The Franchise fees do not really add too much to the top line, but are significant because of their high margins. By increasing the number of franchises, the margins should improve and the gross numbers should also improve. If they go from 117 now to 149 next year the fees should increase, but the increase should be almost proportional to the store increase. Next year in this quarter I could see them with revenues of around 4 million and operating income of around 3 million in the best case.

KKM+D depends on how many stores open in the quarter and how many donuts all of the stores sell. System wide in the April 2000 quarter they sold $103,347 K, in the April 2001 quarter they sold $140,350 K. This is an increase of $37.003 million quarter-over-quarter, or 36%. They accomplished this with an increase of 28 stores over last year. So on a 36% increase in donuts sold, they increased the KKM+D by 25%. Since they opened about the same number of new stores (the equipment sales) as last year, this tells me that equipment sales are a significant contributor to this division. If they sold the same amount of equipment as last year this quarter, and the mix sales are proportional to the end donut sales, this means that they sold about $15 million of equipment each quarter and about $32 million in mix in April 2000 but $43 million in the April 2001 quarter. If we assume that comp sales will increase by 13.1% and that they open all new franchise stores and these stores do about what a current store does, then they could see revenues of $15 million (equipment), $8 million (new store mix sales), and $49 million. This would give them sales of $72 million next year. Since the margins improved from 5.8% last year to 6.5% this year, I assume that the mix margins improve with scale. On sales of $72 million I could see margins of 7.5% as an outside possibility. This would give them a net of $5.4 million.

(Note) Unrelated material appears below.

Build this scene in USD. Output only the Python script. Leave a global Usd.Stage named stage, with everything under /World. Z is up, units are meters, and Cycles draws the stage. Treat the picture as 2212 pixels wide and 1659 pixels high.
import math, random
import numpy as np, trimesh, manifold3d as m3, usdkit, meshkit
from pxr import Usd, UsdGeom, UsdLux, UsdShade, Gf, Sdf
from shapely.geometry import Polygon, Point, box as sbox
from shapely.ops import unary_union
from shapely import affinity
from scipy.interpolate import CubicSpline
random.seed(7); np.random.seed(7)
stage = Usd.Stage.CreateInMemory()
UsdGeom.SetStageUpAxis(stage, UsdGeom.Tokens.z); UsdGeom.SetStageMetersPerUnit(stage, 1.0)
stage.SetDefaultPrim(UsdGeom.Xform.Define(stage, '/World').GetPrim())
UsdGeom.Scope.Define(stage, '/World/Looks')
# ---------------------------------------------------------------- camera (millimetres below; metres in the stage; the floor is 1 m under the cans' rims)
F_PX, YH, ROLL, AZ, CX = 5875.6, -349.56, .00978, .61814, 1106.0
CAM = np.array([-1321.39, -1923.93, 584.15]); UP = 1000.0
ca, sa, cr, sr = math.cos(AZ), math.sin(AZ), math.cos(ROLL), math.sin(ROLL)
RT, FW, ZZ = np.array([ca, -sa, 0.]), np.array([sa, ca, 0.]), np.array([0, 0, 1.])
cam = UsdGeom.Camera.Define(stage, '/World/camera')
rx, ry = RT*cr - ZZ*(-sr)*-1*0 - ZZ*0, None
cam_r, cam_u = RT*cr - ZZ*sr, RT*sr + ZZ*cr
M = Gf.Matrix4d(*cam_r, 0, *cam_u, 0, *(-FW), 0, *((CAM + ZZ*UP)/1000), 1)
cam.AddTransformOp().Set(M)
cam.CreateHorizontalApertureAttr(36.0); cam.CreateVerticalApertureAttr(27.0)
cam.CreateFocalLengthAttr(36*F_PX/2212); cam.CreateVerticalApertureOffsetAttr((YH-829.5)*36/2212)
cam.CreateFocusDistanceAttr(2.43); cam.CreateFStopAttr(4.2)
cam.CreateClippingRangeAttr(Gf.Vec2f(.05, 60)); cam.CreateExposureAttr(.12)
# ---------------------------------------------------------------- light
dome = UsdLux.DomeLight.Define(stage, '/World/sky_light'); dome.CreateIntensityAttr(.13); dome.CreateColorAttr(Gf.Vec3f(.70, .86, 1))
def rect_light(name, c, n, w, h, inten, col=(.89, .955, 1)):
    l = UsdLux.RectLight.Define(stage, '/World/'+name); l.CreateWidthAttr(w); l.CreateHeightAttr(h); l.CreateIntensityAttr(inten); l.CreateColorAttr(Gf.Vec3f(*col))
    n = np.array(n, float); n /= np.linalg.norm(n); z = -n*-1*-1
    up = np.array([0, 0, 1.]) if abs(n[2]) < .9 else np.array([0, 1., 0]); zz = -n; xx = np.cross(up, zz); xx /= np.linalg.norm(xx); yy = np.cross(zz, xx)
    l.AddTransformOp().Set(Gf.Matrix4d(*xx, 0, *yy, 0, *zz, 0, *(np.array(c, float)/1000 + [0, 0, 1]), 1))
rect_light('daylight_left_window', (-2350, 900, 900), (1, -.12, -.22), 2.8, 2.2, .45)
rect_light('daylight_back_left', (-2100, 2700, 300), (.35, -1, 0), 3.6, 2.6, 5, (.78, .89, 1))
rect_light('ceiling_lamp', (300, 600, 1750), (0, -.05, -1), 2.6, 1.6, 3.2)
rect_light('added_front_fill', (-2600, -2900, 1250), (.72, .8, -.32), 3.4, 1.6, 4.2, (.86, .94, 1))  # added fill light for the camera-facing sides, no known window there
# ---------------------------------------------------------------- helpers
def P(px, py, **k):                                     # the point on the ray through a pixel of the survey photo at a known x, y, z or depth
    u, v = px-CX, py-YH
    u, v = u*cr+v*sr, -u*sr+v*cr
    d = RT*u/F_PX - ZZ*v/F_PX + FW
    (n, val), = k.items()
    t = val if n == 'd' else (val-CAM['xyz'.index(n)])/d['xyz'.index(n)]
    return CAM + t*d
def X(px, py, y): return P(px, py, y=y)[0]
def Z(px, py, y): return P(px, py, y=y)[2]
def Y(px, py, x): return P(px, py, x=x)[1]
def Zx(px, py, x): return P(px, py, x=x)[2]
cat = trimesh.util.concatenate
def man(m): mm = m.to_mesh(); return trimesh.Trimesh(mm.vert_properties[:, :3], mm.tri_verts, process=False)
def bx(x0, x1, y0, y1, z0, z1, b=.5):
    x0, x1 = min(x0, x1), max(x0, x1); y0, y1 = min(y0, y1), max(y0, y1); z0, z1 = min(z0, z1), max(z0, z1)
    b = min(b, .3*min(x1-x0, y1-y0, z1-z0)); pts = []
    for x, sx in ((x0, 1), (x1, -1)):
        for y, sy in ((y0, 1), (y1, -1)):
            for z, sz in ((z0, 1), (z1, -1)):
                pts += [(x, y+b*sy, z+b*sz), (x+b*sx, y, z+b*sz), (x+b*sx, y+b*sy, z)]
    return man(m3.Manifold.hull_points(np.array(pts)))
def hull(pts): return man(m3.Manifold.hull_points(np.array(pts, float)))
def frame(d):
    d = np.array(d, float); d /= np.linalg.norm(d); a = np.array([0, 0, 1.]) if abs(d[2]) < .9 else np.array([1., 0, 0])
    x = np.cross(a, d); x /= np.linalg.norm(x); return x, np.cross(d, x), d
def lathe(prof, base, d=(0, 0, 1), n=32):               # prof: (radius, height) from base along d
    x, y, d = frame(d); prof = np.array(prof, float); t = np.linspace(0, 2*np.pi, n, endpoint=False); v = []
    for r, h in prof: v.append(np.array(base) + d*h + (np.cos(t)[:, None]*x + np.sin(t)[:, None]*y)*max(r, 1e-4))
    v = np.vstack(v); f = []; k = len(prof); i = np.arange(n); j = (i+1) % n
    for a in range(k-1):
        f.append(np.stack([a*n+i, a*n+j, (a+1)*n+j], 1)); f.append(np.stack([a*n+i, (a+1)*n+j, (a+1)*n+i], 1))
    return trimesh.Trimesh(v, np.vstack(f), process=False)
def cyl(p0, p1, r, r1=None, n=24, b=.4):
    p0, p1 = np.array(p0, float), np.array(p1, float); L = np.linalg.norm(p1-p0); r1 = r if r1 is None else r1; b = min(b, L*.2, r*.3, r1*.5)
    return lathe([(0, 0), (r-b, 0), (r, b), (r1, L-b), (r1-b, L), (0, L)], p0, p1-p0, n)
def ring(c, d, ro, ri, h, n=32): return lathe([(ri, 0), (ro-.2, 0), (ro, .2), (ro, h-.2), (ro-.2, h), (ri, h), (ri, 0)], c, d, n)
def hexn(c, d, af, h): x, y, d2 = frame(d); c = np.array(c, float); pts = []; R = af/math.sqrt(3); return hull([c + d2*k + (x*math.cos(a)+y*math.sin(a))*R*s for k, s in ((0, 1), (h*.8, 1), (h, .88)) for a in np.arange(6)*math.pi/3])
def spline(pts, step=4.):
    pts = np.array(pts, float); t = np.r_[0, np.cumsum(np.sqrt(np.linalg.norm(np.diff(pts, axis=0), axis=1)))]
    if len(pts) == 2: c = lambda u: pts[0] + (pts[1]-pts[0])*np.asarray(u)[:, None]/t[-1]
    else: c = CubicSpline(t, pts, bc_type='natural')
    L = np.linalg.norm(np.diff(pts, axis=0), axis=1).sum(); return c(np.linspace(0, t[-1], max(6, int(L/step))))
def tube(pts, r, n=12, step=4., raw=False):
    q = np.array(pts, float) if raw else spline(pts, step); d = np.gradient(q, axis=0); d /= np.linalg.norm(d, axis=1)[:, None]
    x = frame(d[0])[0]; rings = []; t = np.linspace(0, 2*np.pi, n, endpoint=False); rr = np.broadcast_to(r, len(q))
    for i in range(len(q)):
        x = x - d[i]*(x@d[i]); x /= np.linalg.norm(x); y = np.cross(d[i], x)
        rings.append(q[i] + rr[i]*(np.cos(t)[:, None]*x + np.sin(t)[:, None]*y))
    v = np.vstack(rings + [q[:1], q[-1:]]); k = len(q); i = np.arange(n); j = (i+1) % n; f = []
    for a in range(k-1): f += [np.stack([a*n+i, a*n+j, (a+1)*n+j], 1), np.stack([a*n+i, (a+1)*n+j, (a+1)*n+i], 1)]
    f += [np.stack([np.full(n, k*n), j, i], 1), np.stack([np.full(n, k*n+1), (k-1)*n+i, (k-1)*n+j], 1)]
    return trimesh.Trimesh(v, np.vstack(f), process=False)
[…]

The consolidated should increase proportionally to the same-store sales increase, so I guess that it would be $39 million.

The general expenses have increased; I would expect this trend to continue as the firm gets larger. Pulling a number out of the air, I am going to guess that they increase less than they have in the past, and make the number 7.5 million. (Remember that this is supposed to be optimistic.)

So to summarize what I think is possible but optimistic:


                        APR 2001                   cal8 2002 est     
Division           Revs         OP Income     Revs        OP Income
Company Store     60,694          9,463     69,000        11,000 
Franchise          3,006          1,968      4,000         3,000
KKM+D             58,464          3,823     72,000         5,400
Consolidated     (34,243)                  (39,000)
Unallocated/general              (6,572)                  (7,500)
              -----------------------------------------------------
Total             87,921          8,632    106,000        11,900


They made approximately $1 million in the latest quarter in interest; I will assume that this will continue. This gives them pretax pre depreciation income of almost $13 million a quarter. If they have $2 million in depreciation and are taxed at 40%, this gives them an income of $6.6 million a quarter. If the share count does not increase (improbable at best) this is an EPS of 23 cents. An annualized EPS would then be $0.92. This gives them a future PE of 40. I think that this is too high for a donut company, but I agree with historymatters that this may not be the best short I have seen. If I were long, I would sell, if I were short I would cover (they say that the second and third quarters are their best seasonal quarters, so you are playing with fire). This has the potential to blow up to higher highs, but I do not think that any more price appreciation is warranted.

Sorry for the length and lack of clear-cut conclusion. If you see errors please point them out, I would like to hear from those of you who know this company better than me.